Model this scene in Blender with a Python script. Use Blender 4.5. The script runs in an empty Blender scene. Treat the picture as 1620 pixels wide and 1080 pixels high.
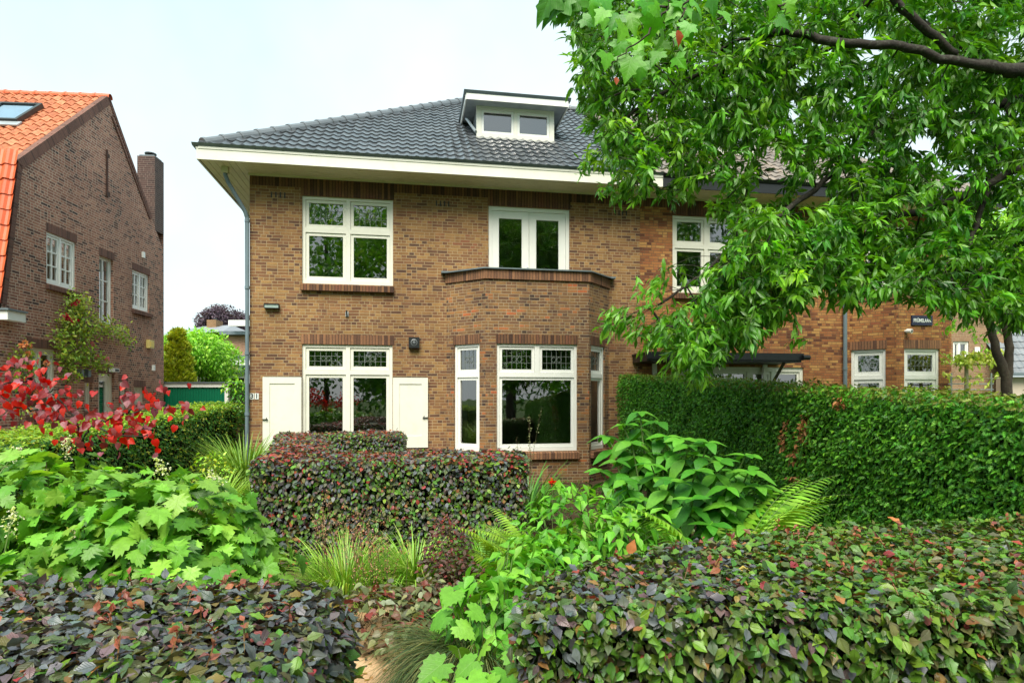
import bpy, bmesh, math, random
import numpy as np
from mathutils import Vector, Matrix

S = bpy.context.scene
COL = S.collection
R = math.radians
rng = np.random.default_rng(7)
random.seed(7)

# ---------------------------------------------------------------- camera, world, sun, exposure
FPX, U0, V0, H = 970.0, 810.0, 629.0, 1.75
cam = bpy.data.cameras.new("camera")
cam.sensor_width = 36.0
cam.lens = FPX / 1620.0 * 36.0
cam.shift_y = (V0 - 540.0) / 1620.0
cam.clip_start = 0.05
cam.clip_end = 2000.0
cam_o = bpy.data.objects.new("camera", cam)
COL.objects.link(cam_o)
cam_o.location = (0, 0, H)
cam_o.rotation_euler = (R(90), 0, 0)
S.camera = cam_o

S.view_settings.view_transform = 'Standard'
S.view_settings.look = 'None'
S.view_settings.gamma = 1.0
S.view_settings.exposure = 1.2
S.cycles.use_denoising = True
S.cycles.max_bounces = 8
S.cycles.diffuse_bounces = 4
S.cycles.glossy_bounces = 3
S.cycles.transmission_bounces = 3
S.cycles.transparent_max_bounces = 8

SUN_EL, SUN_AZ = 54.0, 186.0     # azimuth clockwise from +Y


class NT:
    """tiny node-tree writer"""
    def __init__(self, tree):
        self.t = tree
        self.t.nodes.clear()

    def n(self, kind, ins=None, **props):
        nd = self.t.nodes.new(kind)
        for k, v in props.items():
            setattr(nd, k, v)
        if ins:
            for k, v in ins.items():
                sock = nd.inputs[k]
                if hasattr(v, 'is_output') or isinstance(v, bpy.types.NodeSocket):
                    self.t.links.new(v, sock)
                else:
                    sock.default_value = v
        return nd

    def m(self, op, a, b=0.0, c=0.0, clamp=False):
        nd = self.n('ShaderNodeMath', {0: a, 1: b, 2: c}, operation=op)
        nd.use_clamp = clamp
        return nd.outputs[0]

    def mix(self, f, a, b, mode='MIX'):
        nd = self.t.nodes.new('ShaderNodeMix')
        nd.data_type = 'RGBA'
        nd.blend_type = mode
        for i, v in ((0, f), (6, a), (7, b)):
            if isinstance(v, bpy.types.NodeSocket):
                self.t.links.new(v, nd.inputs[i])
            else:
                nd.inputs[i].default_value = v
        return nd.outputs[2]

    def ramp(self, f, stops, interp='LINEAR'):
        nd = self.t.nodes.new('ShaderNodeValToRGB')
        self.t.links.new(f, nd.inputs[0])
        cr = nd.color_ramp
        cr.interpolation = interp
        while len(cr.elements) < len(stops):
            cr.elements.new(0.5)
        for e, (p, c) in zip(cr.elements, stops):
            e.position = p
            e.color = (c[0], c[1], c[2], 1)
        return nd.outputs[0]

    def noise(self, vec, scale, detail=3.0, rough=0.55):
        ins = {'Scale': scale, 'Detail': detail, 'Roughness': rough}
        if vec is not None:
            ins['Vector'] = vec
        return self.n('ShaderNodeTexNoise', ins).outputs[0]

    def link(self, a, b):
        self.t.links.new(a, b)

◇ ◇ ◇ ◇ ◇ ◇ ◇

(Work required): What is the number of lines in the data that hold the string "scene"? Answer with the number only.

(Answer to this task): 2